Reading the comments that appeared at Beyond Blue about The Longing to Leave-2 has been a continuing inspiration. I realize how different everyone’s experience is about the impact of depression on marriage, and how desperately hard everyone works to reach what is for them the right answer about staying married or not. For some, the “longing to leave” is a justified move to safety from a destructive relationship. For me, though, it was a fantasy borne of depression. I often wonder how it is, given where I began in my struggle to build a loving relationship with another human being, that my wife and I have stayed married for so long. “Marriage is survival,” I once heard a pastor say at a wedding, and the uncomfortable laughter in his large audience confirmed the truth of it. Despite all our struggles, we’ve managed to survive the worst of times.
For so many years, though, and long beyond adolescent dreams, I was searching obsessively not for the real work of two people always learning about each other but for a drug-like love that would give me a shortcut to salvation.
Depressed and full of shame at who I was, I searched desperately for someone who would make up what was missing, gifting me the worth I felt I lacked, so that I could feel like a whole person at last. Of course, I didn’t think of it that way. I simply imagined I was falling in love. It would start with an attraction that soon became obsessive for a woman whose spirit and warmth I reached for instinctively – almost like a predator – to take in as my own. This was falling in love in a strangely one-sided way. I needed the responsiveness of the other person, to be sure, but only to a certain point. I can try to explain with a story, really a moment when something began to get through to my isolated mind.
……..
I had, or imagined I had, an intense bond with R for two years in my early twenties. Her loving me meant everything. She was beautiful, talented and lively, and deep down I felt not just proud that she was part of my life, I felt alive and justified because of her presence. More than that, I projected into the minds of everyone I met a judgment that I had value because such a woman loved me. That was the reality of what I needed from her – the sense of self-worth that I lacked on my own. Then I had to take a one-year job in another city, and after some months, the strain was evident. I ignored what was clearly happening – so desperate was I to believe that we would be together forever. After all, I was nothing without her.
I was visiting, and we were up early, getting dressed and ready to go out for breakfast – avoiding deep talk though clearly ill at ease with each other. The windows were open to a fine New England spring morning. I was dousing my face with cold water in the bathroom when suddenly I was startled by a beautiful singing voice floating in through the window. It was a woman’s voice pouring a haunting melody into the air. It seemed to surround me, and the feeling and the sheer beauty of the tone put everything else out of my mind. I relaxed into its flow for a few still moments, and then I started to move – I had to find out where that was coming from. It seemed part of the air I was breathing for that short time, but all of a sudden it was gone! Don’t stop, I thought – where could that singer be? I leaned out the window but could only glimpse shut blinds and blank walls through the low-hanging sycamore branches.
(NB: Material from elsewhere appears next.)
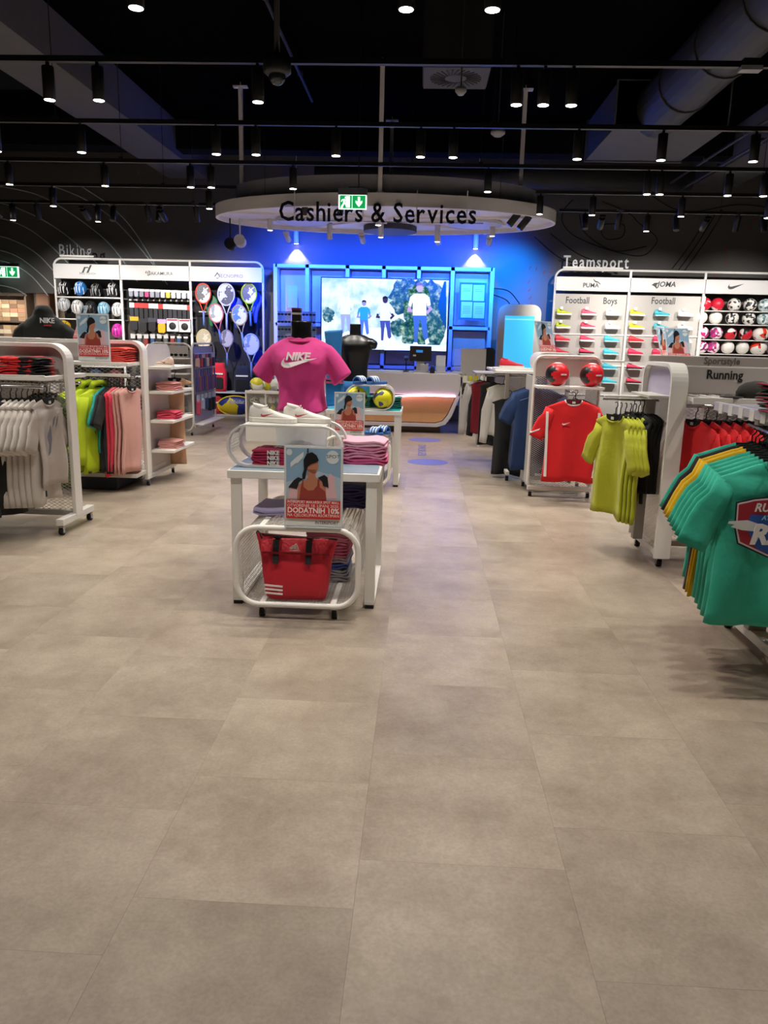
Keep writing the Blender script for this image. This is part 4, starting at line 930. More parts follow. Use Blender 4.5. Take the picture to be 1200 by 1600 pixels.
# stockroom shelving with shoe boxes
t = root('stock_shelf', (-9.3, 17.2, 0), 'tall shelf of shoe boxes in the stockroom at the far left', 'shelving')
xs0, xs1 = at(-30, 480, 17.2).x, at(40, 480, 17.2).x
for z in (.6, 1.2, 1.75, 2.32): B().bb((xs0+9.3, 0, z-.03), (xs1+9.3, .35, z)).build('shelf_board', M('#4a3a30', .8), t)
for x in (xs0, xs1): B().bb((x+9.3-.02, 0, 0), (x+9.3+.02, .35, 2.45)).build('upright', M('#6a5a4c', .7), t)
random.seed(5); kb = 0; BOXC = ['#a58f72', '#8d7358', '#b8a68c', '#6d5644', '#c9bda8', '#9a6f5a', '#57463a']
bx_m = [B().box((0, 0, 0), (.17, .3, .085)).box((0, -.002, .03), (.174, .302, .03)).build('shoe_box', M(c, .8, var=.1)) for c in BOXC]
usedb = set()
for li, z in enumerate((.6, 1.2, 1.75)):
    for r_ in range(5):
        for k in range(5):
            i = random.randrange(7); o = bx_m[i]
            if i in usedb: o = o.copy(); COL.objects.link(o)
            usedb.add(i); o.location = (xs1-.1-k*.178, 17.35, z+.045+r_*.092)
            tag(o, 'stockroom shoe box, %s tier, %s layer up, %s from the right end' % (['lower', 'middle', 'upper'][li], ORD[r_], ORD[k]), 'box', 'shoe boxes in the stockroom')
for i, o in enumerate(bx_m):
    if i not in usedb: bpy.data.objects.remove(o)
t = root('stock_cabinet', (at(71, 480, 17.4).x, 17.4, 0), 'narrow brown cupboard against the beige stockroom wall', 'cabinet')
B().bb((-.15, -.1, 1.68), (.15, .15, 2.4)).build('cupboard', M('#6b4630', .6), t); B().bb((-.13, -.11, 1.7), (.13, -.1, 2.38)).build('door', M('#7a5238', .6), t)
B().bb((-.12, 0, 0), (.12, .15, 1.68)).build('post', M('#b5a99c', .8), t)
for k in (-1, 1):
    b = B(); b.ball((k*.05, -.12, 1.9), .02, 10, 6); b.build('knob', CHROME, t)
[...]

I walked back to the bedroom and found R quietly sweeping a brush through her long dark hair.
“Did you hear that?” I asked.
“Hear what?”
“That incredible singing – it was the most beautiful thing. Where could it have come from?”
“Oh,” she laughed, “that was just me.”
“Just now? Just right now? I mean, it stopped a few seconds ago.”
She nodded slowly, still brushing.
How could that be? She had a wispy speaking voice that didn’t carry well across a room. I didn’t know what to say.
”… I … I never knew you could sing.”
“Oh, I sing all the time.”
“I mean … I never heard you sing.”
She smiled into the mirror. “Well… you have.”
She finished brushing her hair. We got our coats and left. And she was gone for good._
…….
To say I crashed when she left is putting it mildly. What could happen when my sense of who I was and what I was worth in the world walked away? Gone! There was nothing left! I drank heavily, fell into complete depression, couldn’t sleep, couldn’t work, cried a lot, burned with the obsession of having to get her back. For the second time in my life, I went to a psychiatrist. He treated the immediate breakdown of functioning and tried to assure me it was a natural grieving over an event that had the emotional impact of divorce. I suppose that was all I wanted at the time – to heal enough so that I could function. Then I’d be able to resume my obsessive quest for a woman to make me feel whole again!
And so the pattern continued for years. When I met L and we married, things seemed so different. But as soon as we got past the intense early years into the time when the relationship gets real or gets broken, I picked up again the habit of obsessing over that shortcut to fulfillment. I could dream of other women, other places, other careers that would end the inner fear, emptiness and pain. It was the sort of dreaming that would always keep me from hearing the song close by. The dreams gave me a way out instead of opening up and talking to the woman who loved me about the real crisis I was in. There was always a fantasy person elsewhere who wouldn’t need all that talking and honesty!
It took many years, but finally the escape artist in me called it quits. Those fantasies came in such abundance that I just couldn’t take them seriously anymore. Only then could I get on with the work of recovery and the work of marriage.
What has your experience been like? What have you tried in order to get past the voice of depression and reach out to another person?